Information supplied »

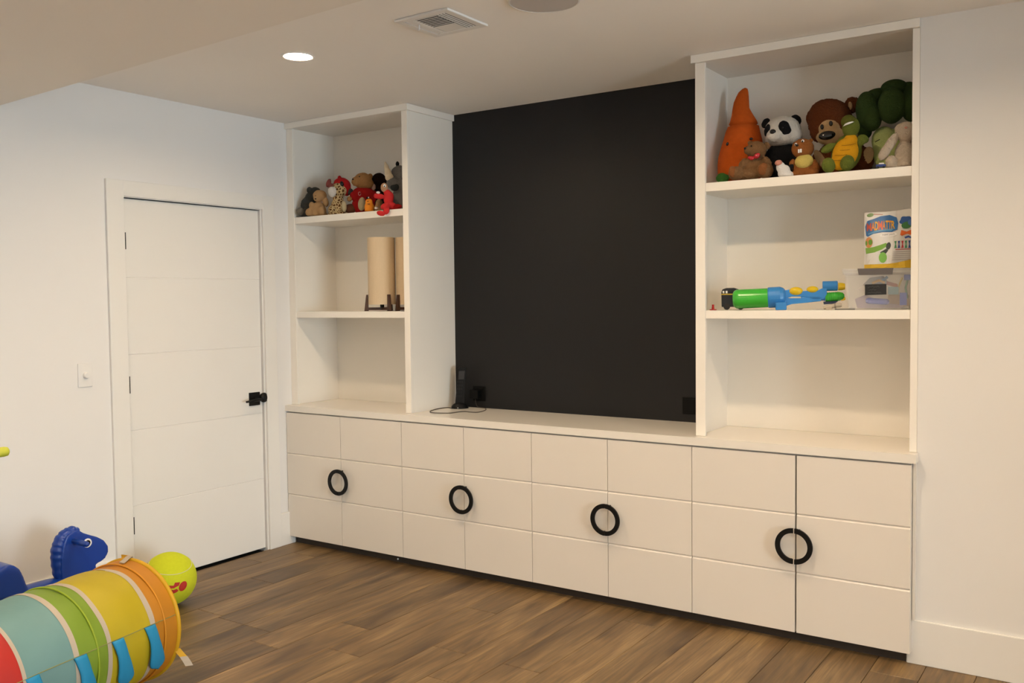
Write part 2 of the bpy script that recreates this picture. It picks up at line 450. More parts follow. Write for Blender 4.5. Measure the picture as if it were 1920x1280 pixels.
bead = MB().ell(at(746, 1047.5, 1, -.004), (1,0,0), (0,1,0), (0,0,1), .0055, .0045, .0055, 10, 8).build('white_bead', plastic('bead', (.9, .9, .88)), smooth=True)
tag(bead, 'tiny white bead in front of the dark toe kick', 'bead')
ct = MB().box(.0005, XR+.006, YB-.006, -.001, ZC-.036, ZC).box(.0005, XR-.0005, -.001, D-.0005, ZC-.036, ZC).build('countertop', mat('counter_lacquer', (.84, .80, .735), rough=.22, var=.01, scale=4))
tag(ct, 'long glossy white countertop across the base cabinets', 'countertop')

# ------------------------------------------------------------------ tall shelf units
SH = [(1.393, 1.430), (1.964, 2.003)]
YK = .38       # face of the back panel inside the units
def tower(x0, x1, s0, s1, left, label):
    T = empty('bookcase', ((x0+x1)/2, .19, ZC), label, 'bookcase', 'tall shelf units on the counter')
    z0 = ZC+.0005; zt = H-.001
    a = x0 + (.001 if left else .0); t = .012 if left else .008
    if left:
        MB().box(a, .024, .018, D-.001, z0, zt).build('side_panel', M_shelf, T)
        MB().box(x1-.018, x1, .018, D-.001, z0, zt).build('side_panel', M_shelf, T)
        xi0, xi1 = .024, x1-.018
    else:
        MB().box(x0+.001, x0+.006, .018, D-.001, z0, zt).build('side_panel', M_shelf, T)
        MB().box(x1-.02, x1-.001, .018, D-.001, z0, zt).build('side_panel', M_shelf, T)
        xi0, xi1 = x0+.006, x1-.02
    MB().box(xi0, xi1, YK, YK+.012, z0, zt).build('back_panel', M_shelf, T)
    MB().box(x0, s0, 0, .018, z0, H-.036).build('stile', M_shelf, T, bevel=.0015)
    MB().box(s1, x1, 0, .018, z0, H-.036).build('stile', M_shelf, T, bevel=.0015)
    MB().box(xi0, xi1, .018, YK, H-.03, zt).build('top_board', M_shelf, T)
    for p, q in SH:
        MB().box(xi0+.0005, xi1-.0005, .019, YK-.0005, p, q).box(s0+.0005, s1-.0005, .004, .019, p, q).build('shelf', M_shelf, T, bevel=.0015)
    if left:
        MB().box(x0, x1+.015, -.015, .0, H-.036, zt).box(x0, x1, 0, .018, H-.036, zt).box(x1, x1+.015, 0, D-.001, H-.036, zt).build('crown', M_shelf, T, bevel=.0015)
    else:
        MB().box(x0-.015, x1, -.015, .0, H-.036, zt).box(x0, x1, 0, .018, H-.036, zt).box(x0-.015, x0, 0, D-.001, H-.036, zt).build('crown', M_shelf, T, bevel=.0015)
    return T
tower(.0008, .962, .054, .921, True, 'tall white shelf unit in the corner left of the charcoal wall')
tower(2.6535, XR-.0008, 2.70, 3.567, False, 'tall white shelf unit right of the charcoal wall')

# ------------------------------------------------------------------ ceiling fittings
M_lens = mat('lamp_lens', LAMP_COLOR, rough=.5, var=0, emit=LAMP_STRENGTH)
M_ring = mat('lamp_trim', (.8, .79, .77), rough=.4, var=0)
def downlight(x, y, z, label):
    d = empty('downlight', (x, y, z), label, 'ceiling light', 'recessed ceiling lights')
    MB().lathe((x, y, z), (0, 0, -1), [(0, .075), (.003, .073), (.004, .064), (.002, HOLE-.001), (-.019, HOLE-.002), (-.019, HOLE+.004), (-.0005, HOLE+.004)], 32, ring=True).build('trim_ring', M_ring, d, smooth=False)
    MB().lathe((x, y, z+.016), (0, 0, 1), [(0, HOLE-.003), (.003, HOLE-.003)], 32).build('lens', M_lens, d)
    MB().lathe((x, y, z+.0195), (0, 0, 1), [(0, HOLE+.003), (.02, HOLE+.003)], 32).build('housing', M_ring, d)
names = ['lit recessed ceiling light above the room door side', 'lit recessed ceiling light in front of the right shelf unit', 'lit recessed ceiling light by the right wall'] + \
        ['lit recessed light in the %s soffit row, %s of three' % (r, n) for r in ('front', 'rear') for n in ('left', 'middle', 'right')]
for (x, y, z), nm in zip(LAMPS, names): downlight(x, y, z, nm)

v = empty('ceiling_vent', (2.047, -1.064, H), 'white square ceiling air vent with slots in several directions', 'vent')
M_vent = mat('vent_white', (.74, .72, .69), rough=.45, var=.01)
M_slot = mat('vent_shadow_gap', (.02, .02, .018), rough=.8)
vx0, vx1, vy0, vy1 = 1.915, 2.178, -1.196, -.935
fv = MB()
for bx in ((vx0, vx0+.03, vy0, vy1), (vx1-.03, vx1, vy0, vy1), (vx0+.03, vx1-.03, vy0, vy0+.03), (vx0+.03, vx1-.03, vy1-.03, vy1)):
    fv.box(*bx, H-.010, H-.0005)
fv.build('frame', M_vent, v, bevel=.003)
MB().box(vx0+.03, vx1-.03, vy0+.03, vy1-.03, H-.0065, H-.0005).build('backing', M_slot, v)
MB().box(1.995, 2.095, -1.045, vy1-.03, H-.008, H-.004).build('blank_plate', M_vent, v)
for i in range(4):
    x = 2.102+i*.014
    MB().box(x, x+.0062, vy0+.032, vy1-.032, H-.0085, H-.004).build('louver', M_vent, v)
for i in range(7):
    y = vy0+.034+i*.0165
    MB().obox((2.045, y+.006, H-.0072), (1,0,0), (0,.97,.24), (0,-.24,.97), .05, .0058, .0008).build('louver', M_vent, v)
for i in range(3):
    x = vx0+.034+i*.015
    MB().obox((x+.006, (vy0+vy1)/2, H-.0072), (.97,0,.24), (0,1,0), (-.24,0,.97), .0058, .098, .0008).build('louver', M_vent, v)
MB().box(1.962, 1.992, vy0+.032, vy1-.032, H-.008, H-.004).build('louver', M_vent, v)
pv = at(786, 48, 2, H-.012)
MB().tube([(pv.x, pv.y, H-.008), (pv.x, pv.y, H-.026), (pv.x-.006, pv.y, H-.03)], .003, 8).build('damper_lever', M_vent, v, smooth=True)

s = empty('ceiling_speaker', (2.512, -1.056, H), 'round grey flush ceiling speaker at the top edge', 'speaker')
MB().lathe((2.512, -1.056, H-.0005), (0, 0, -1), [(0, .131), (.006, .131), (.008, .127), (.008, .124), (0, .124)], 48, ring=True).build('rim', M_vent, s)
MB().lathe((2.512, -1.056, H-.0005), (0, 0, -1), [(0, .124), (.007, .124), (.0075, .06), (.0078, 0)], 48).build('grille', mat('speaker_grille', (.52, .49, .47), rough=.6, var=.15, scale=900), s)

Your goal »
Leave out any pictures and return exactly the lines from the beginning of the data through the line with "tag(ct, 'long glossy", inclusive.

Result of this task »
Write part 2 of the bpy script that recreates this picture. It picks up at line 450. More parts follow. Write for Blender 4.5. Measure the picture as if it were 1920x1280 pixels.
bead = MB().ell(at(746, 1047.5, 1, -.004), (1,0,0), (0,1,0), (0,0,1), .0055, .0045, .0055, 10, 8).build('white_bead', plastic('bead', (.9, .9, .88)), smooth=True)
tag(bead, 'tiny white bead in front of the dark toe kick', 'bead')
ct = MB().box(.0005, XR+.006, YB-.006, -.001, ZC-.036, ZC).box(.0005, XR-.0005, -.001, D-.0005, ZC-.036, ZC).build('countertop', mat('counter_lacquer', (.84, .80, .735), rough=.22, var=.01, scale=4))
tag(ct, 'long glossy white countertop across the base cabinets', 'countertop')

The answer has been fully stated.